Positive Parenting

It Starts with You
Positive parenting starts with you, the parent. Think of your child as a sponge that soaks up everything, your words, your habits, your mannerisms, your attitude, what you watch on television, what you listen to, all of it.

Even before your baby exits the womb, it is literally bathed in who you are. The subconscious mind takes in all of the signals from its environment: visual, auditory, kinesthetic, taste, smell and energy and begins to look for patterns. A child learns to operate in the world by watching his/her parent’s patterns. Your patterns become your child’s patterns. Hence, the first task when becoming a positive parent is to become a positive and aware person.

Here are a few ways to begin:

  • Become aware of your habits and reactions. Which ones are positive and which ones are not so great?

  • Assess your home. Is it a positive joyful environment that you enjoy being in? What steps do you need to take to get it there? Make a list and get into action.

  • How much television do you watch and when you do, what are you watching?

  • What do you listen to?

  • When you get frustrated and upset, do you breathe or do you react?

  • Do you make time for yourself to recharge your battery and keep your stress level down?
  • Having a child can be a huge motivator for upgrading your habits. What we procrastinate doing for ourselves becomes effortless when we are doing it for our child. Demonstrate the value and importance you give to your family by committing to become a more positive you. Values are just words until they are lived.

    The Stress of Parenting
    Okay, let’s be honest, parenting can at times be frustrating. You want your child to listen and they ignore you. You want your child to do their chores, but they watch television. You want your child to do all of the right things, but they make mistakes. You want the ideal, but you get reality, and reality can be a huge trigger for anger, stress and annoyance. Then, when you get upset with your child, you feel guilty.

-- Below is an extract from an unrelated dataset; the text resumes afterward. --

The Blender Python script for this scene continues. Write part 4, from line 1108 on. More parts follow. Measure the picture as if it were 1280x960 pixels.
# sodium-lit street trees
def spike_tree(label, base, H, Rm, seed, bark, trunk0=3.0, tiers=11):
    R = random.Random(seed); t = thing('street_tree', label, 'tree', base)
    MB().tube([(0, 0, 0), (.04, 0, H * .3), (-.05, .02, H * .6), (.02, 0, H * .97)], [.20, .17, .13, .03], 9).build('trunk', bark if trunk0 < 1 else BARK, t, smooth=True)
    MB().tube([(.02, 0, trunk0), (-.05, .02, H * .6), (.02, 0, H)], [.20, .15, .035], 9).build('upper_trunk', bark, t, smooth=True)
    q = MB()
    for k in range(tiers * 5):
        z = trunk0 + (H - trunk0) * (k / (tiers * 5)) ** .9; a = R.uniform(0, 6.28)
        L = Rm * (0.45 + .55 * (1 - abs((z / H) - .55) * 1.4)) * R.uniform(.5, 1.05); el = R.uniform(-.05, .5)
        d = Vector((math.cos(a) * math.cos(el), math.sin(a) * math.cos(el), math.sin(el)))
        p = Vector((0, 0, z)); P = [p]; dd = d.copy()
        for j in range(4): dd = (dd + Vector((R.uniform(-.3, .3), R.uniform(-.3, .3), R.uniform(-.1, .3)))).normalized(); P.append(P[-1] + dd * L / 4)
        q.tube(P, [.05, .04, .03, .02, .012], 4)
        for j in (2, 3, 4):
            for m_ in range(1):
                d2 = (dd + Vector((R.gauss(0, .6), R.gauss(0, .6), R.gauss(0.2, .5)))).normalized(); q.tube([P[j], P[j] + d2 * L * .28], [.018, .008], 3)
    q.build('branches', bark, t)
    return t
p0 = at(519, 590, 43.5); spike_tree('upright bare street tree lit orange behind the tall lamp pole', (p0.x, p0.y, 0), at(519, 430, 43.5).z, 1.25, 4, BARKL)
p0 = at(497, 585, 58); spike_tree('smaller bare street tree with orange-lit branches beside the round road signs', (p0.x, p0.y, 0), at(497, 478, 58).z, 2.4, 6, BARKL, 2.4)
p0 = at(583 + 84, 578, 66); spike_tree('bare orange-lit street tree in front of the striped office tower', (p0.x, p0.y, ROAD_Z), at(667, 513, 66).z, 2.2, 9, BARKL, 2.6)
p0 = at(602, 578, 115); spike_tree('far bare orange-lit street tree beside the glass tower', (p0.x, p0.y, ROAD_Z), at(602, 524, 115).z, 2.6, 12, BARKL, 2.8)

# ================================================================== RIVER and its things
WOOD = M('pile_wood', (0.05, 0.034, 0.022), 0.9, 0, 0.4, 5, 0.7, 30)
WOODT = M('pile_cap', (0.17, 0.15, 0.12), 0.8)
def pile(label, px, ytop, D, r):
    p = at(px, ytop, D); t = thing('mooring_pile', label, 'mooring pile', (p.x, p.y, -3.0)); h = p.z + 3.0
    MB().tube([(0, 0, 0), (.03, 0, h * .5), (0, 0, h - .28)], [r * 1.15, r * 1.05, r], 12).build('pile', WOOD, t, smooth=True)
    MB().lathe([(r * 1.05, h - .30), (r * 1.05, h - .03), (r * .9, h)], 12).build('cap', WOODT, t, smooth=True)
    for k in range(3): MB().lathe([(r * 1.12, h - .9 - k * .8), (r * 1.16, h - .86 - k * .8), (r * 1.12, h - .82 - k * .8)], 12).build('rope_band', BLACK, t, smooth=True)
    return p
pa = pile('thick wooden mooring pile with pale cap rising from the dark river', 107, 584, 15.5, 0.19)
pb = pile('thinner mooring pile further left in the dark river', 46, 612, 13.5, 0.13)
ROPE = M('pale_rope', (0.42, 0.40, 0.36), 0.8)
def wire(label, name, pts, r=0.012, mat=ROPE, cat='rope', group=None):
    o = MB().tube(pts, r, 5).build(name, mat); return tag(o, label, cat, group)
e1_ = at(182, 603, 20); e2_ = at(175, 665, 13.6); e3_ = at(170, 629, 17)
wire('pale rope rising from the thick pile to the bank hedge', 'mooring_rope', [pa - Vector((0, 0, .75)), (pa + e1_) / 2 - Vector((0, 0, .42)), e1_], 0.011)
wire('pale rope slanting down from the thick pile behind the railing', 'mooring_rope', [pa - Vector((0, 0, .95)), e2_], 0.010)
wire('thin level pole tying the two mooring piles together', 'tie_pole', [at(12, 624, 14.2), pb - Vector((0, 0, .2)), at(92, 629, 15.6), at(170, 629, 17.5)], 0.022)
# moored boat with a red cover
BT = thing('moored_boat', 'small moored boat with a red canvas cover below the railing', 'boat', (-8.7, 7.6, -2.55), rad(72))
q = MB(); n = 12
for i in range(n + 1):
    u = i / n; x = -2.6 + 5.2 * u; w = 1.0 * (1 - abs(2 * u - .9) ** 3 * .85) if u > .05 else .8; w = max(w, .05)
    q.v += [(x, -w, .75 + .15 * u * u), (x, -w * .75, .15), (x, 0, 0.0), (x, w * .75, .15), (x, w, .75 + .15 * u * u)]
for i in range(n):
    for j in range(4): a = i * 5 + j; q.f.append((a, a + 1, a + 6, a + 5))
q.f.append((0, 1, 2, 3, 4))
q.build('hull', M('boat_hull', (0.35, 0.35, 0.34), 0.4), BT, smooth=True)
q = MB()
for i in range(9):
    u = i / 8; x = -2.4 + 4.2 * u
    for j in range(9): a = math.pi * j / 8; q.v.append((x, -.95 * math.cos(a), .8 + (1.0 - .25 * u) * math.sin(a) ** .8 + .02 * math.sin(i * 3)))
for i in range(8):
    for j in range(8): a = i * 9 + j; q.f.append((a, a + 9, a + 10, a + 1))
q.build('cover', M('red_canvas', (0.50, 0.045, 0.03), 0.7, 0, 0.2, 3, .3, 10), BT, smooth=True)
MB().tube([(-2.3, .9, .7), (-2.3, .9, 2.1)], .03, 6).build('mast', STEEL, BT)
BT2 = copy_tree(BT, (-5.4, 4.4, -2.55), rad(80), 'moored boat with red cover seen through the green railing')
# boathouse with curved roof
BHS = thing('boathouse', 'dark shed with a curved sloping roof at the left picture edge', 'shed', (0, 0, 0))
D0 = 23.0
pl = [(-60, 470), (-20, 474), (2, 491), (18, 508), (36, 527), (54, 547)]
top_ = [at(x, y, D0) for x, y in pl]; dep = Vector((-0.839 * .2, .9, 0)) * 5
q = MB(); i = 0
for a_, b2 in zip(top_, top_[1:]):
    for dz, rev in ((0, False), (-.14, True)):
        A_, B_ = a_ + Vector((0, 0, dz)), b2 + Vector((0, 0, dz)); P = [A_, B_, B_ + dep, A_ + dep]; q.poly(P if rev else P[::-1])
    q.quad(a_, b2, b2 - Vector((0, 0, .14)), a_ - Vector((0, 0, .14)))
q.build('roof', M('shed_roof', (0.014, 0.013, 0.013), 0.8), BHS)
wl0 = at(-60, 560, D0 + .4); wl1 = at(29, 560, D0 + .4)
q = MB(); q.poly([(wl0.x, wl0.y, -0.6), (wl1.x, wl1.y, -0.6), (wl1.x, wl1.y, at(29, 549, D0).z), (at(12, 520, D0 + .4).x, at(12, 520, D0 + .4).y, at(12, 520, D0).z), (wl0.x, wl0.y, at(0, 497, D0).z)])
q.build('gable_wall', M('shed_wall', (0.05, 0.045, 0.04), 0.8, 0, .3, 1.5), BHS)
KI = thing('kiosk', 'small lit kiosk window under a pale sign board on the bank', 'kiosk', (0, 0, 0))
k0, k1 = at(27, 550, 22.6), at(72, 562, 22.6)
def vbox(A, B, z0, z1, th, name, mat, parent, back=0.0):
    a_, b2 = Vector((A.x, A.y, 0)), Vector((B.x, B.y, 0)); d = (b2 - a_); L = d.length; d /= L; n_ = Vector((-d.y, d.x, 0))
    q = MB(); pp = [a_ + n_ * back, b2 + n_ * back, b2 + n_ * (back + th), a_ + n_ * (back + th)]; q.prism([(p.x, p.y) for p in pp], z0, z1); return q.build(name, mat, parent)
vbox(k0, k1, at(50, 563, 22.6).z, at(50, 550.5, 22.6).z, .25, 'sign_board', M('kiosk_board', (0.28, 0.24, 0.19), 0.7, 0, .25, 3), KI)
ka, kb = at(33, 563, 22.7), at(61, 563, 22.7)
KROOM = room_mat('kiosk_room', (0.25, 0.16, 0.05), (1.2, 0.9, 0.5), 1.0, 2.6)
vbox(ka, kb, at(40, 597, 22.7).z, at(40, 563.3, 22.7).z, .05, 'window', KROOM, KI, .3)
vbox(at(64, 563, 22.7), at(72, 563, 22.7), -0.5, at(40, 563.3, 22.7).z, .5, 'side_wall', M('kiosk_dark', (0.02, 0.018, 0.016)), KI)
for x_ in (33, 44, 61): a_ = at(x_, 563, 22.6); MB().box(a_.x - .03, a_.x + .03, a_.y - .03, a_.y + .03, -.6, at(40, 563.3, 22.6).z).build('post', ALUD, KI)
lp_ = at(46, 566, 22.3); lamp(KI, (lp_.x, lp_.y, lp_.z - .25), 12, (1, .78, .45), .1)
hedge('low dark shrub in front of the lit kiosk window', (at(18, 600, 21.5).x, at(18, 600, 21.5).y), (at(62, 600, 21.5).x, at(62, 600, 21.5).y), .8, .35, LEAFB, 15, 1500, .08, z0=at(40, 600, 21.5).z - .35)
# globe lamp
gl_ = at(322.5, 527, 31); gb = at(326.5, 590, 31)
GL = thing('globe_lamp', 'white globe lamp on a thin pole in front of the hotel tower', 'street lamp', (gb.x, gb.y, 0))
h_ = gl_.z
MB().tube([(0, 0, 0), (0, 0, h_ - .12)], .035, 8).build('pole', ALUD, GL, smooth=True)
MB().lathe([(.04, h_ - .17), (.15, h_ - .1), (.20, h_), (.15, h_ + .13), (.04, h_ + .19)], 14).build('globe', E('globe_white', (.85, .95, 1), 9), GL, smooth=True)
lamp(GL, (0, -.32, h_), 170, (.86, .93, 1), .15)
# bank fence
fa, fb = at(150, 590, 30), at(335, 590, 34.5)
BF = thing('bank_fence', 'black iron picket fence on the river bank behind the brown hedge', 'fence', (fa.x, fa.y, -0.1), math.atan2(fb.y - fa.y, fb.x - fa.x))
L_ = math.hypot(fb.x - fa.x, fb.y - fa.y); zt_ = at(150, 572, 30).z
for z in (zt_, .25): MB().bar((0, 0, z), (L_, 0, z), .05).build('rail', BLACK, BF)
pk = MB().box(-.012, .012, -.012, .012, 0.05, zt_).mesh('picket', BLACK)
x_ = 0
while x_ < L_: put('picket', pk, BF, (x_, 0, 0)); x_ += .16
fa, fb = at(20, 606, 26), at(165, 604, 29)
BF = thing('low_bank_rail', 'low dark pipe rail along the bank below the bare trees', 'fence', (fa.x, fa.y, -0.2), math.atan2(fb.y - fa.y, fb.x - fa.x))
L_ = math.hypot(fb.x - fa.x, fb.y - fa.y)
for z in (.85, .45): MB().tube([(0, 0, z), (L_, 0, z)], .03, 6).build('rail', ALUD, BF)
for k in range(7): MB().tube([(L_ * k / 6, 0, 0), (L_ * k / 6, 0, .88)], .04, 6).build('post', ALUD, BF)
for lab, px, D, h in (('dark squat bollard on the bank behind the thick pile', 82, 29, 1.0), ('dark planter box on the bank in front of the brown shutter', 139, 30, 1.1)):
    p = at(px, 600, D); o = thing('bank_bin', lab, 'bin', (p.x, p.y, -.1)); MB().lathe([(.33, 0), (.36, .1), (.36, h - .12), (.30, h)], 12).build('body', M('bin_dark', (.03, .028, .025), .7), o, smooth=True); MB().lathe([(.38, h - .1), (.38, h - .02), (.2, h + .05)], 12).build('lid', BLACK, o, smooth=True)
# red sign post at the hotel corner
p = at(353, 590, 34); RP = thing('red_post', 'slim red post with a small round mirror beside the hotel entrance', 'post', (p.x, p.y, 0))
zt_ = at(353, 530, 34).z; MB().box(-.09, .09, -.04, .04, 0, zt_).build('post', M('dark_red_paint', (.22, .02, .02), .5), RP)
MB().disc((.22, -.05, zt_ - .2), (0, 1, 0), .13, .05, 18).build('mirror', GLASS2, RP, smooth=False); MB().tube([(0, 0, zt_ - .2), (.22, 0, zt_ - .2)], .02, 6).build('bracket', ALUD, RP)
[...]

    There has to be another way, and in positive parenting, there is. It starts with your expectations. The frustration, anger and stress come from expecting a teenager to want to clean the yard or from expecting your 6-year-old to listen to and act on your requests while they are watching cartoons. While you, as an adult, have the patience and courtesy to listen and follow directions this is not something that is natural for children. A new approach is needed. Think about what motivates your child. Think about what gets their attention. Use this to your advantage when creating rewards and discipline. Give up the stress that comes from expecting them to be something they are not. Work with what you’ve got. See your child for who they are in all of their humanness. They too are having a human experience with the same emotions, excitement and disappointment you are. Become their partner, seek to first understand them and the way they operate before you can be understood.

    Presence
    As part of that understanding, know that the one thing your child wants is for you to be present with them. To be fully with them in body and in thought, enjoying them, laughing with them, experiencing life with them. Time manage what you need to time manage to make yourself, all of you, available to your child. Positive parenting begins with honoring the value of family and you do that by gifting yourself to your children. As a parent, your spiritual practice becomes experiencing the divine through the present moment with your child. When you do this, you will begin to notice all that you are grateful for, all that you are blessed with and all that you love. Positive parenting then becomes effortless.

    On Children
    By: Kahlil Gibran
    Your children are not your children.
    They are the sons and daughters of Life's longing for itself.
    They come through you but not from you,
    And though they are with you yet they belong not to you.
    You may give them your love but not your thoughts,
    For they have their own thoughts.
    You may house their bodies but not their souls,
    For their souls dwell in the house of tomorrow,
    which you cannot visit, not even in your dreams.
    You may strive to be like them,
    but seek not to make them like you.
    For life goes not backward nor tarries with yesterday.
    You are the bows from which your children
    as living arrows are sent forth.
    The archer sees the mark upon the path of the infinite,
    and He bends you with His might
    that His arrows may go swift and far.
    Let your bending in the archer's hand be for gladness;
    For even as He loves the arrow that flies,
    so He loves also the bow that is stable.